→ **PROMPT**: Write the data out again in full, with no departure from the original.
──────── DATA SECTION ────────
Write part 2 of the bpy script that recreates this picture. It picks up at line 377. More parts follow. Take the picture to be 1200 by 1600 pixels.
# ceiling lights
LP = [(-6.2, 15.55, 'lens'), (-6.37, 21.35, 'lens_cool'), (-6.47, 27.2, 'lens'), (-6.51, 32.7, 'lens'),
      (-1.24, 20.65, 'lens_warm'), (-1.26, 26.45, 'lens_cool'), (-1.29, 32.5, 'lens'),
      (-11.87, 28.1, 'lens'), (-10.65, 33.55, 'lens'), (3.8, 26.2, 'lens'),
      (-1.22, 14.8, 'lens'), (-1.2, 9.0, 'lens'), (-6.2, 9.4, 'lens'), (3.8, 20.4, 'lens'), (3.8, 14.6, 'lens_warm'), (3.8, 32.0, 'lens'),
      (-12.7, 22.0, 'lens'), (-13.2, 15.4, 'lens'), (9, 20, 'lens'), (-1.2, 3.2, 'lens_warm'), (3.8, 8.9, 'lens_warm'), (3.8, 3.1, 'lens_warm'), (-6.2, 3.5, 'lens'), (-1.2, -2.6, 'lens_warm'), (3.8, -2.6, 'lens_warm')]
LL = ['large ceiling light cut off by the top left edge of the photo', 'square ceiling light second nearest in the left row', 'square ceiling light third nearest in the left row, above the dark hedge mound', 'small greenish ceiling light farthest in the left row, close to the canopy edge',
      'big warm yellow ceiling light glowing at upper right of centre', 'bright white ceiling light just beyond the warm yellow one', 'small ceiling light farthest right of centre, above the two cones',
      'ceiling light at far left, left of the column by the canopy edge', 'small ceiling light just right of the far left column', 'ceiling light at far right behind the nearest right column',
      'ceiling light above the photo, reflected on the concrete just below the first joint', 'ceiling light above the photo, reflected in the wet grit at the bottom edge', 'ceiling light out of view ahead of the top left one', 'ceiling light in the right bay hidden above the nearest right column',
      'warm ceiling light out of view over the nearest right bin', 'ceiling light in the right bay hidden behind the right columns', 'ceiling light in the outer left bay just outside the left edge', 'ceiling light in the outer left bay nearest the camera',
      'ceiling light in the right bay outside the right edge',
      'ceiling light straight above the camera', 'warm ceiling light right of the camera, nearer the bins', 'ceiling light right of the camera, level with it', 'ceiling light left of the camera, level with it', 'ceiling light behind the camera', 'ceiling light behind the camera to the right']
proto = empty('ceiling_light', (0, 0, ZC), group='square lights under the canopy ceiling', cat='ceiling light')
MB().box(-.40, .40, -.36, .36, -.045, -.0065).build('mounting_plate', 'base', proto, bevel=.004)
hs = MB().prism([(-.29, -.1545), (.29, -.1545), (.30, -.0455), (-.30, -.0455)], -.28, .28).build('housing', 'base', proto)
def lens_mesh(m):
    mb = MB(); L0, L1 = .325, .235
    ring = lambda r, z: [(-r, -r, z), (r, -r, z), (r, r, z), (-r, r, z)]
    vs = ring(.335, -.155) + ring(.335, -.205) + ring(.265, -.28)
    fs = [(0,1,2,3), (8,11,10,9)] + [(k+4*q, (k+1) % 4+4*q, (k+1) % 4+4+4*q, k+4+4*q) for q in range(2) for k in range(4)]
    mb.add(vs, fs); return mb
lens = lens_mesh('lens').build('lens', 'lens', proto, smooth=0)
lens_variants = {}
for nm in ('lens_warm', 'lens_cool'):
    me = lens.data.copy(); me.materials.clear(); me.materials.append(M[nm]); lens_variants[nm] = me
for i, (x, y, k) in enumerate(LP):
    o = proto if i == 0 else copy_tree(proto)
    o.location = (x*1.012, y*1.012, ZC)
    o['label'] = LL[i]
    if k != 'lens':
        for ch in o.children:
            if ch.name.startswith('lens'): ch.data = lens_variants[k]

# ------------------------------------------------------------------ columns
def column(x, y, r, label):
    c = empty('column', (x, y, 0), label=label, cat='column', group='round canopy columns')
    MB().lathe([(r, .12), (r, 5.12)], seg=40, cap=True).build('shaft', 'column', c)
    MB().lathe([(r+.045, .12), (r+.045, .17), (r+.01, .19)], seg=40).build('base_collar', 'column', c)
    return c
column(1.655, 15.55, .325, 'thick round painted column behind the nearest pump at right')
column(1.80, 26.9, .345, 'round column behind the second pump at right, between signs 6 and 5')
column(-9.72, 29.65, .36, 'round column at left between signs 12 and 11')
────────
→ **EXPECTED ANSWER**:
Write part 2 of the bpy script that recreates this picture. It picks up at line 377. More parts follow. Take the picture to be 1200 by 1600 pixels.
# ceiling lights
LP = [(-6.2, 15.55, 'lens'), (-6.37, 21.35, 'lens_cool'), (-6.47, 27.2, 'lens'), (-6.51, 32.7, 'lens'),
      (-1.24, 20.65, 'lens_warm'), (-1.26, 26.45, 'lens_cool'), (-1.29, 32.5, 'lens'),
      (-11.87, 28.1, 'lens'), (-10.65, 33.55, 'lens'), (3.8, 26.2, 'lens'),
      (-1.22, 14.8, 'lens'), (-1.2, 9.0, 'lens'), (-6.2, 9.4, 'lens'), (3.8, 20.4, 'lens'), (3.8, 14.6, 'lens_warm'), (3.8, 32.0, 'lens'),
      (-12.7, 22.0, 'lens'), (-13.2, 15.4, 'lens'), (9, 20, 'lens'), (-1.2, 3.2, 'lens_warm'), (3.8, 8.9, 'lens_warm'), (3.8, 3.1, 'lens_warm'), (-6.2, 3.5, 'lens'), (-1.2, -2.6, 'lens_warm'), (3.8, -2.6, 'lens_warm')]
LL = ['large ceiling light cut off by the top left edge of the photo', 'square ceiling light second nearest in the left row', 'square ceiling light third nearest in the left row, above the dark hedge mound', 'small greenish ceiling light farthest in the left row, close to the canopy edge',
      'big warm yellow ceiling light glowing at upper right of centre', 'bright white ceiling light just beyond the warm yellow one', 'small ceiling light farthest right of centre, above the two cones',
      'ceiling light at far left, left of the column by the canopy edge', 'small ceiling light just right of the far left column', 'ceiling light at far right behind the nearest right column',
      'ceiling light above the photo, reflected on the concrete just below the first joint', 'ceiling light above the photo, reflected in the wet grit at the bottom edge', 'ceiling light out of view ahead of the top left one', 'ceiling light in the right bay hidden above the nearest right column',
      'warm ceiling light out of view over the nearest right bin', 'ceiling light in the right bay hidden behind the right columns', 'ceiling light in the outer left bay just outside the left edge', 'ceiling light in the outer left bay nearest the camera',
      'ceiling light in the right bay outside the right edge',
      'ceiling light straight above the camera', 'warm ceiling light right of the camera, nearer the bins', 'ceiling light right of the camera, level with it', 'ceiling light left of the camera, level with it', 'ceiling light behind the camera', 'ceiling light behind the camera to the right']
proto = empty('ceiling_light', (0, 0, ZC), group='square lights under the canopy ceiling', cat='ceiling light')
MB().box(-.40, .40, -.36, .36, -.045, -.0065).build('mounting_plate', 'base', proto, bevel=.004)
hs = MB().prism([(-.29, -.1545), (.29, -.1545), (.30, -.0455), (-.30, -.0455)], -.28, .28).build('housing', 'base', proto)
def lens_mesh(m):
    mb = MB(); L0, L1 = .325, .235
    ring = lambda r, z: [(-r, -r, z), (r, -r, z), (r, r, z), (-r, r, z)]
    vs = ring(.335, -.155) + ring(.335, -.205) + ring(.265, -.28)
    fs = [(0,1,2,3), (8,11,10,9)] + [(k+4*q, (k+1) % 4+4*q, (k+1) % 4+4+4*q, k+4+4*q) for q in range(2) for k in range(4)]
    mb.add(vs, fs); return mb
lens = lens_mesh('lens').build('lens', 'lens', proto, smooth=0)
lens_variants = {}
for nm in ('lens_warm', 'lens_cool'):
    me = lens.data.copy(); me.materials.clear(); me.materials.append(M[nm]); lens_variants[nm] = me
for i, (x, y, k) in enumerate(LP):
    o = proto if i == 0 else copy_tree(proto)
    o.location = (x*1.012, y*1.012, ZC)
    o['label'] = LL[i]
    if k != 'lens':
        for ch in o.children:
            if ch.name.startswith('lens'): ch.data = lens_variants[k]

# ------------------------------------------------------------------ columns
def column(x, y, r, label):
    c = empty('column', (x, y, 0), label=label, cat='column', group='round canopy columns')
    MB().lathe([(r, .12), (r, 5.12)], seg=40, cap=True).build('shaft', 'column', c)
    MB().lathe([(r+.045, .12), (r+.045, .17), (r+.01, .19)], seg=40).build('base_collar', 'column', c)
    return c
column(1.655, 15.55, .325, 'thick round painted column behind the nearest pump at right')
column(1.80, 26.9, .345, 'round column behind the second pump at right, between signs 6 and 5')
column(-9.72, 29.65, .36, 'round column at left between signs 12 and 11')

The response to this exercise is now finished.